Anthony Malakian: Can 10,000 Needles Rouse a Bear Economy?
Jesper Koll is a charismatic man. Tall and slender, in Japan he is noticeable. When he’s on stage, he commands a room. Koll is German and speaks his mother tongue fluently, but on this day—while giving the keynote address at this year’s Tokyo Trading Architecture Summit—he opts for Japanese, except when he answers a question from a Westerner; then he replies in perfect American English as though he was born in Muskogee, Okla.
Koll has called Japan home since 1986. He is JPMorgan’s director of Japan equity research and is widely considered an expert on the Japanese market. He is bullish on the Japanese economy—some say a bit too bullish—but when it comes to economics, there’s rarely universal agreement.
“Four years ago, I was worried Japan would go dead; it was that bad,” said Koll in Japanese, translated for the English speakers in the audience. “I was embarrassed about this country’s politics and worried about what would happen to this country. But now I’m optimistic.”
Stability
The reason for Koll’s optimism is centered on stability. In recent history, the Japanese prime minister has rarely stayed in office for longer than two years. Since 1989, seven prime ministers held the office for 365 days or fewer. Koll says this has created a state of constant worry over regime change and what new regulations will come down the pike as a result. Unpredictability is not good for finance.
In December 2012, Shinzō Abe was elected to his second term as prime minister. Starting in September 2006, his first term lasted just 365 days. With his second stab at the job, Abe implemented a fiscal plan to spur Japan’s stagnant economy. The plan is based around “three arrows,” which represent a huge fiscal stimulus, monetary easing from the Bank of Japan, and structural reforms.
Hope and stability are necessary components when IT departments are looking to get their COO and CFO to sign off new projects.

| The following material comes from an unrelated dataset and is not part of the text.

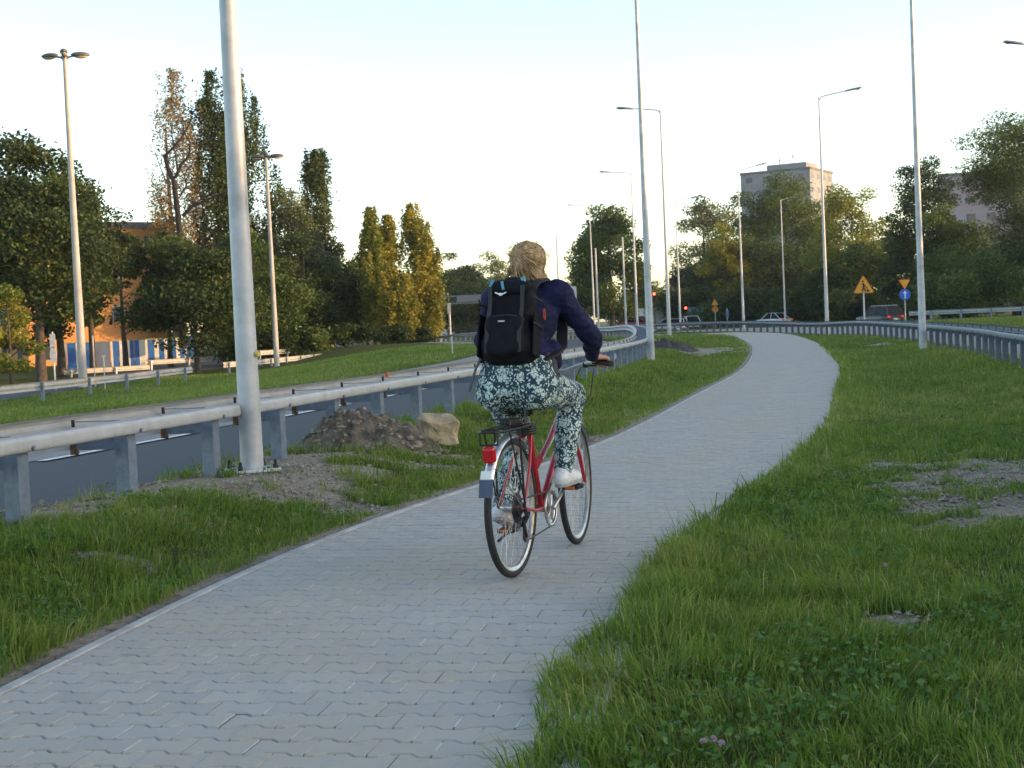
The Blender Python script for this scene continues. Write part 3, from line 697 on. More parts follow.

Koll did not reveal his personal opinion of Abe, but said there is much hope that the plan will help grow Japan’s economy and keep Abe in office for more than 730 days. “If you’d like to know if I like Mr. Abe or not, have a drink with me, but there is a lot of hope,” Koll said. “Maybe he’ll last three or five or six years, but for now, when it comes to financial policies, things are clear—there is a lot of predictability.”
10,000 Needles
“The three arrows have often been talked about,” Koll said. “I don’t think we should use the three arrows so often—it’s actually 10,000 needles. If it was just three arrows then in three to four years everyone would be feeling better. When it comes to the arrows, everyone talks about a big bang, but this is impossible. But step-by-step improvements—with the analogy of the needles—would be possible.”
In June, Abe will deliver an update on his growth strategy. For the time being, Koll said, there is a stable government and people’s trust in the financial sector is improving.
Good Economy = Tech Investment
In finance, everything can be tied to technology. Indeed, regulatory changes will need IT support and investment. Mergers mean the meshing of technology stacks. And a good economy is a boon for IT investment, as opposed to the financial crisis of 2008, which saw the gutting of IT departments and a freeze on spending.
Hope and stability are necessary components when IT departments are looking to get their COO and CFO to sign off new projects. And just as important as the hardware are the high-end developers and programmers that firms need to poach away from more cutting-edge technology companies.
Koll has described himself as Japan’s last optimist. When he speaks, it’s easy to believe what he says. Yet while Japan’s banks are strong, there are concerns about Japan’s declining working-age population and the possibility that Abe’s stimulus will wear off and the economy will once again stagnate.
But if Japan’s buy side is going to match those of the US and the Western Europe, now is the time for optimism—and IT investment.